When not chasing down the Montgomery County Board of Supervisors, reporter Kathy Loan plays "CyberSkipper," which allows her to manage a cyberspace version of the Baltimore Orioles.
She gets points for guessing which players get hits, steal bases, boot simple grounders in big games and spit on umpires. Sometimes, in the case of the latter two, it's the same player.
The guess here is that this part-time, on-line, at-work Internet hobby might extend beyond the walls of our Christiansburg newsroom.
In 1994, for example, Gov. George Allen ordered games removed from all state-owned computers. He even outlawed them during lunches and breaks.
Allen hasn't taken a stance on Internet use, according to Mike Thomas, Virginia's secretary of administration. But the state's Council on Information Management is developing guidelines.
Daniel Tynan, an executive editor with PC World magazine agreed that at-work Net browsing is a problem, big enough that there is software on the market that allows companies to track their employees Internet action.
"A lot of people do it at work," he said. "Especially if they have jobs requiring they go on the Internet. You find a site, follow the links and you can end up in some very unusual places and, before you know it, you've spent a half-hour and you have no idea what you're looking at. It's addictive, you almost can't help yourself."
Getting local business people to admit whether they or their employees explore the Internet at work isn't as simple as asking co-workers or computer magazine folk.
Clara Cox, Virginia Tech's manager of public service communications, is using the Internet to research a coffee table book about Tech.
But before she'd divulge any at-work, nonwork surfing stories, she wanted this disclaimer added: through the Internet, she found pictures of Scott Shipp, the Tech president with the shortest tenure: 13 days in August 1880.
Shipp will now have a more fleshed-out place in the book. The library's Special Collections department has the photos.

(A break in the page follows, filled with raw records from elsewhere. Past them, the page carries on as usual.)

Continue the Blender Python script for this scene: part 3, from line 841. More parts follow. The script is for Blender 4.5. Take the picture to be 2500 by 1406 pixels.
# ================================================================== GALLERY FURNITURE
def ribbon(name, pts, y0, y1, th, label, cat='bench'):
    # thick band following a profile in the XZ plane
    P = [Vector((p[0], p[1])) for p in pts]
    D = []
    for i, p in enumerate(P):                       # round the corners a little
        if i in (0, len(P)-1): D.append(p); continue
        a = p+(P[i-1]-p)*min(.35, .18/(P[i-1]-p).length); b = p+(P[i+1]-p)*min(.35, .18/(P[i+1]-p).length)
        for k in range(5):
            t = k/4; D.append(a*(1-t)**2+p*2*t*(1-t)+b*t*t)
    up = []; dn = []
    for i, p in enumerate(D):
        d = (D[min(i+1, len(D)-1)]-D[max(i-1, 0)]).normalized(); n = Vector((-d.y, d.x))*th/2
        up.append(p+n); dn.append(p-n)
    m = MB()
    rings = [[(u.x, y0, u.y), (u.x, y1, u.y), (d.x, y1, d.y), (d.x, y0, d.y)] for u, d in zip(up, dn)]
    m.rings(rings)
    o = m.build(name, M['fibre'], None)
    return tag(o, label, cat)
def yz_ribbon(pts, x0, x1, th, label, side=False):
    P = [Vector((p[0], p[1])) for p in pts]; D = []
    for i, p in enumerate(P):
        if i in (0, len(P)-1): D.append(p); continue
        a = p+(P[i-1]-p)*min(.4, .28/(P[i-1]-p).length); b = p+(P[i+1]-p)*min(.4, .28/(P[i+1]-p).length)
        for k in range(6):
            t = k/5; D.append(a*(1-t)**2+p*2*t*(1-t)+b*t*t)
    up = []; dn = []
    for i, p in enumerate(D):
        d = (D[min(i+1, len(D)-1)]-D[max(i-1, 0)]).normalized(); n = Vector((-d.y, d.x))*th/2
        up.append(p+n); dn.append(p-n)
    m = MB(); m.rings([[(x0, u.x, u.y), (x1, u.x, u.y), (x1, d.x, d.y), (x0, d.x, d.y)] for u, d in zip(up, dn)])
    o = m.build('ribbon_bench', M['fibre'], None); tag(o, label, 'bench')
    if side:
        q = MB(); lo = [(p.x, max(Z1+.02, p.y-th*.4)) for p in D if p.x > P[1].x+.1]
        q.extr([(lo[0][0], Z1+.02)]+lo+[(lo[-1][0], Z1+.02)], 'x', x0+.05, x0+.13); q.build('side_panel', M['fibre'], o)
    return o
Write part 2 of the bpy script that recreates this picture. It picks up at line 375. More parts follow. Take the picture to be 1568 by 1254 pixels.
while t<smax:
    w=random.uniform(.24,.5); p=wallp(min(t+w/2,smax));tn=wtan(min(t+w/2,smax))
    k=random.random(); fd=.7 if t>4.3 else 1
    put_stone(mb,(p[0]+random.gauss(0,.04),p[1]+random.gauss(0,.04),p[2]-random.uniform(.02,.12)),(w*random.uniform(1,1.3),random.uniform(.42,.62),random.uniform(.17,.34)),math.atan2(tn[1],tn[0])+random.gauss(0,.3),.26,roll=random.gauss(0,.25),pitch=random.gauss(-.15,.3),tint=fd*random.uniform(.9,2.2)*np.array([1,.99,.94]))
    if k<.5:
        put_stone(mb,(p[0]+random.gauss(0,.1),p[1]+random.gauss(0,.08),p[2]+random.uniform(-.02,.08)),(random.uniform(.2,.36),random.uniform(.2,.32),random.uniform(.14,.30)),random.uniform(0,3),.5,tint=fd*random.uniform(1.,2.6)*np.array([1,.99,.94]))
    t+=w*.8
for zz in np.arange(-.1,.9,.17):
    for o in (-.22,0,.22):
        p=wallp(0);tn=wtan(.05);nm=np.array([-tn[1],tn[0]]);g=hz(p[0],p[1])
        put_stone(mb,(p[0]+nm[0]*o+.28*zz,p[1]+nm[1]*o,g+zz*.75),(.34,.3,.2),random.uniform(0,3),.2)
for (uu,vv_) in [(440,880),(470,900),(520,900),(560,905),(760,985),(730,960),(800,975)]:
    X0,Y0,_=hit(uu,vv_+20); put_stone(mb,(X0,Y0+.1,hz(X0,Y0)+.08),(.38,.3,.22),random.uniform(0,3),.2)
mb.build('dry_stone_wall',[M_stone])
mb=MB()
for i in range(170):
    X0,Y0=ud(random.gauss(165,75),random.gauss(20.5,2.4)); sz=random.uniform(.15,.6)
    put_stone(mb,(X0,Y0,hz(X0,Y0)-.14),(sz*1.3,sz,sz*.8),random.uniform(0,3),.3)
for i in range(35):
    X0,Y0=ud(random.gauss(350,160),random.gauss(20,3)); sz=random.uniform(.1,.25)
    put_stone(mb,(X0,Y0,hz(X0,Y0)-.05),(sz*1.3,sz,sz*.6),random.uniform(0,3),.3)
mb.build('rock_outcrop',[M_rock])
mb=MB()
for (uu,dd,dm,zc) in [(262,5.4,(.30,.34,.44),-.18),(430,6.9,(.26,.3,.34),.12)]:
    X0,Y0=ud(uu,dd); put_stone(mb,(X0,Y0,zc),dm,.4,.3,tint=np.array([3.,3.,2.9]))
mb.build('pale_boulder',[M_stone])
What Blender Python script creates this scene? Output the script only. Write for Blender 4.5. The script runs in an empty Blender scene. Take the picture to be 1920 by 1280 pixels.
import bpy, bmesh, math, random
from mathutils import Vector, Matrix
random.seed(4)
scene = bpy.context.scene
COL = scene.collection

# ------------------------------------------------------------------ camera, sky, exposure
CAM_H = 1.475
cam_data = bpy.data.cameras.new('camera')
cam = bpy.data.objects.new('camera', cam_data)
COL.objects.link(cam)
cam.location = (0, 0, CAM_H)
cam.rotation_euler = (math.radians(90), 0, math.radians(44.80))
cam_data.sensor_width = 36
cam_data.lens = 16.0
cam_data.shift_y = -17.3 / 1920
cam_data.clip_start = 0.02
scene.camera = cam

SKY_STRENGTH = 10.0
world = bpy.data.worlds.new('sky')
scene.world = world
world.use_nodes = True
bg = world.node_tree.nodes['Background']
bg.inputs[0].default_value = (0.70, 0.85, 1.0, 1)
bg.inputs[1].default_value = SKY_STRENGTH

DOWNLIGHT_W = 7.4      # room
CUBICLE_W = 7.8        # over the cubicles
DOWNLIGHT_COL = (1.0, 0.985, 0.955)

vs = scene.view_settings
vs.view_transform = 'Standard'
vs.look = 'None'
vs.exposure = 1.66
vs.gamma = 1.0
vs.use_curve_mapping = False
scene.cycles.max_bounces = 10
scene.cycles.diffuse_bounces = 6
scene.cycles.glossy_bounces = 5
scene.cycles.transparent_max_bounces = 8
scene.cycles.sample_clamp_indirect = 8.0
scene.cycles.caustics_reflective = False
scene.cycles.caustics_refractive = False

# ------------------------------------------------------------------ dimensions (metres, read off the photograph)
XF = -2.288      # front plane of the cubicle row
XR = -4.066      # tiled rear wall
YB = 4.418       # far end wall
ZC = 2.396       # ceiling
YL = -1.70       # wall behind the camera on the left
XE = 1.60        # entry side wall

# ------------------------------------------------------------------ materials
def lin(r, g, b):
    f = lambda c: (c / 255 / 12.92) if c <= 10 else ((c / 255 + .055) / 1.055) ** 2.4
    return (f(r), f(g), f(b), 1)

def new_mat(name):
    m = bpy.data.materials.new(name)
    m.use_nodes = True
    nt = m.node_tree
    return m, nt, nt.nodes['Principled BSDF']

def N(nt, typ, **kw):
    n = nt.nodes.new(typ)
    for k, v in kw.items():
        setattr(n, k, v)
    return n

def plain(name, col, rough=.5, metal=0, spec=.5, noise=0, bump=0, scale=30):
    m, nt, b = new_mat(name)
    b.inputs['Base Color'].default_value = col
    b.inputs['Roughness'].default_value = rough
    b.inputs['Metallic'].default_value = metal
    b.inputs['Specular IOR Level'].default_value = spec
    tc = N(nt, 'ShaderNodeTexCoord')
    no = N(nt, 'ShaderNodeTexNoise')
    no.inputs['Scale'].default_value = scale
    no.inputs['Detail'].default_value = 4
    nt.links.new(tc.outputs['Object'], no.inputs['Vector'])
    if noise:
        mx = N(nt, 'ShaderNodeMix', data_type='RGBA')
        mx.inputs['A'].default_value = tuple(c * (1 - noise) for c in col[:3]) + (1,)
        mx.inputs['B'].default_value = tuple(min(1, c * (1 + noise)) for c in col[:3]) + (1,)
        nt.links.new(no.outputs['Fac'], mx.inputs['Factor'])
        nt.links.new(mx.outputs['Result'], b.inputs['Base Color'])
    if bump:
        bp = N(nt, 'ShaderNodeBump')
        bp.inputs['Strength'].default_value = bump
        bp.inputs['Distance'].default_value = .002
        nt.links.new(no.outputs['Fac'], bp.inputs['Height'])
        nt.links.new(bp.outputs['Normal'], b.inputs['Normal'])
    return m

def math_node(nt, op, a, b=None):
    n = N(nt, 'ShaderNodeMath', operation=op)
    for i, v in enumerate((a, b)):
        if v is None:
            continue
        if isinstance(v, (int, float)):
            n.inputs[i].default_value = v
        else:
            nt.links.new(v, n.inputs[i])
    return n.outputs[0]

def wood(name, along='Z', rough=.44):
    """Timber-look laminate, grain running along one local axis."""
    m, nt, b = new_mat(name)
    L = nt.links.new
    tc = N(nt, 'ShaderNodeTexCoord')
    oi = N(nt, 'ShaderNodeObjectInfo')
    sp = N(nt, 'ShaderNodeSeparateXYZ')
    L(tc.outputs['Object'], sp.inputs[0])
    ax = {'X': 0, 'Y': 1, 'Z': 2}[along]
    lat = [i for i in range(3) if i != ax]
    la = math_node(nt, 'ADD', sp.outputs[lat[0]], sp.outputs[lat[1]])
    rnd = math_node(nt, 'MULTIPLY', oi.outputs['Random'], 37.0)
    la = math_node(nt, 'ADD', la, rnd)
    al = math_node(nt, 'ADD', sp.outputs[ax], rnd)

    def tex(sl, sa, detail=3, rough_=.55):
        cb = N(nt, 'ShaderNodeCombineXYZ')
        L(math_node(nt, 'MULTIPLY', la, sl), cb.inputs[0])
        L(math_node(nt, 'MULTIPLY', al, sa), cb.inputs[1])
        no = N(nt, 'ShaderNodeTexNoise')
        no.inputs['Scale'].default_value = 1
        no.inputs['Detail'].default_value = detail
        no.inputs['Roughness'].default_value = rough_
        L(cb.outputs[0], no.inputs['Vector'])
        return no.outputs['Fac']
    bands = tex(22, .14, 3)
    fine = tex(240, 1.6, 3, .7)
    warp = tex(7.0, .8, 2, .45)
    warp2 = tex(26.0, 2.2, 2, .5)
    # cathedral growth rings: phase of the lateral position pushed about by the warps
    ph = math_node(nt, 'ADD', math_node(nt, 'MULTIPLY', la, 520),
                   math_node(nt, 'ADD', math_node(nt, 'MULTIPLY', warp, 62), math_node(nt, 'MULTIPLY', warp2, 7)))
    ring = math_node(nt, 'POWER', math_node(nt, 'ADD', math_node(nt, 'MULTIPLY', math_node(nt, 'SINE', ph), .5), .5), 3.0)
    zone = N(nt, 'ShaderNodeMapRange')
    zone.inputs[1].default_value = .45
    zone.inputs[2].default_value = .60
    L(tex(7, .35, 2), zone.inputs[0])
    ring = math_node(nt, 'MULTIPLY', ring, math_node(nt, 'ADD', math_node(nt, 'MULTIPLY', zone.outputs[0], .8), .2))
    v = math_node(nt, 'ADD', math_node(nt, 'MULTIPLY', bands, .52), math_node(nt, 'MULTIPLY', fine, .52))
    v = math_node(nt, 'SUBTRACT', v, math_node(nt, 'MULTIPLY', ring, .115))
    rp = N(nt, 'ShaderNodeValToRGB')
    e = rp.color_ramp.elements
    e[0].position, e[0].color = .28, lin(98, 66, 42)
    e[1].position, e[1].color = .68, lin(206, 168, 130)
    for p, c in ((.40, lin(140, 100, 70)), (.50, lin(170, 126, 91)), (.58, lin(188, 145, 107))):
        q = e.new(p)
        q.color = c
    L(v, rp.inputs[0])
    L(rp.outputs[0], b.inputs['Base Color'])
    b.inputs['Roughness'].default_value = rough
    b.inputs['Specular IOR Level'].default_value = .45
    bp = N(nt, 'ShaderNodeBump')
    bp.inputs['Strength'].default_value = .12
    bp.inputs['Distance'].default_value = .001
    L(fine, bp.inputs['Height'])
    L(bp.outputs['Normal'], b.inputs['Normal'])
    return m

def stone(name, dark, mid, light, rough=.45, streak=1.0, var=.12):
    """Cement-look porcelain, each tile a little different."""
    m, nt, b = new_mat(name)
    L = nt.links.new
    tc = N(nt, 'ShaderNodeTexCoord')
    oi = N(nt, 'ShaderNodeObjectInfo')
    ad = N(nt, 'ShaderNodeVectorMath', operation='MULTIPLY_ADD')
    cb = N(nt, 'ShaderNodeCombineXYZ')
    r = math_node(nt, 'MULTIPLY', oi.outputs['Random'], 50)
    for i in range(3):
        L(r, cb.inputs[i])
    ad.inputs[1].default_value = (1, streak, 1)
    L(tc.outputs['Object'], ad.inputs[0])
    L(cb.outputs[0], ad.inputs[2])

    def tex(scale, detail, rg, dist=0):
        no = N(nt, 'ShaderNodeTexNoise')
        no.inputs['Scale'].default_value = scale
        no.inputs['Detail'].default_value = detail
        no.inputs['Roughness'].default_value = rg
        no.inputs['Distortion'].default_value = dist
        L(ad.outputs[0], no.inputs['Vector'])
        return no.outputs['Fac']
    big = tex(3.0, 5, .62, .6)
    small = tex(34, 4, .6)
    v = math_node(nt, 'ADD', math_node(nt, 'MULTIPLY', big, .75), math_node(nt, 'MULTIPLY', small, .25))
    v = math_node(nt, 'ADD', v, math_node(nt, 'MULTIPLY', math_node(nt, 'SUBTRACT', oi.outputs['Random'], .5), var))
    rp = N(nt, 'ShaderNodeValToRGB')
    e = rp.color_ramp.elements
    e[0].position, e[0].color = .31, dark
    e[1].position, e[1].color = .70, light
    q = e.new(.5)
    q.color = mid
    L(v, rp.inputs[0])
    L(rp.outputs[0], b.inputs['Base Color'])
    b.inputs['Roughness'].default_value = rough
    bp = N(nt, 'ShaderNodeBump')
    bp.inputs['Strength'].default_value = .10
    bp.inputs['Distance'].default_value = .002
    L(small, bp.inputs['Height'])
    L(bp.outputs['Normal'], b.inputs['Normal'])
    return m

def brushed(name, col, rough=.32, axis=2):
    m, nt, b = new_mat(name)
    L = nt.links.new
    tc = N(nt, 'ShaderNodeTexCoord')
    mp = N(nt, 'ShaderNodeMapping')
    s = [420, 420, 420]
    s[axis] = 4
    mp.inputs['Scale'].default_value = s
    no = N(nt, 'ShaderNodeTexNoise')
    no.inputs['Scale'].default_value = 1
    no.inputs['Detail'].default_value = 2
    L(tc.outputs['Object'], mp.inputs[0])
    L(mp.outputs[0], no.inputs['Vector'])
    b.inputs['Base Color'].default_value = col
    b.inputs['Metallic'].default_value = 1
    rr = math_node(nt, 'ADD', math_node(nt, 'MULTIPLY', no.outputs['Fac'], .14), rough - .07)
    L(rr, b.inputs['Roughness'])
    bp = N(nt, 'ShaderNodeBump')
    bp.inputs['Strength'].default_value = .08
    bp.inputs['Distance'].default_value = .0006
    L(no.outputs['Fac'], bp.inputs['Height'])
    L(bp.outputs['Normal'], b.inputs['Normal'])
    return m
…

She also occasionally reads a newspaper on line. She's checked Wimbledon results. And, during Hurricane Fran, she looked up the National Weather Service's home page to pinpoint the eye's location.
"But the places I go the most are to other universities," she said. "Boring aren't I?"
As the Montgomery-Floyd Regional Library's manager of network services, Steve Helm is the library's Internet guru. The system has three branches, 60 full- and part-time staffers and some 50 computers with Internet access. It also has an Internet-use policy that allows employees Net access for personal use within reason. Personal use for nonlibrary-related business is not allowed.
"We've never had a problem," Helm said. "Libraries are unique. Information and electronic media are an integral part of what we do so our employees need to be very familiar with the Internet, what's out there and how to access it."
Wolverine Gasket and Manufacturing Co. in Blacksburg comes on line next month. The company has no plans to develop guidelines for Internet use, said plant chemist John S. Patterson.
"I'm one of six that will have access, and I'll probably be the only one using it and the only one abusing it," he said.
The folks at Roanoke's K-92 radio station have Net access. But the only thing nonbusiness related that's come their way down the information superhighway so far, according to Assistant Program Director Gary Blake, is romance.
"We get some crazy fan mail over the Internet," he said. "One of our guys has met several women on the Internet."
Sara Fitzgerald is the spokesperson for the Interactive Services Association, a Maryland-based lobbying group for interactive consumers. Her office has 10 employees, all with Internet access.
As such, she's able to phrase well the dilemma facing employers and employees.
"The Internet is a fact of business life," she said. "But you have to be careful and make sure you prioritize your time right and make sure it's job-related. But also you expect people to be grown-ups and manage themselves."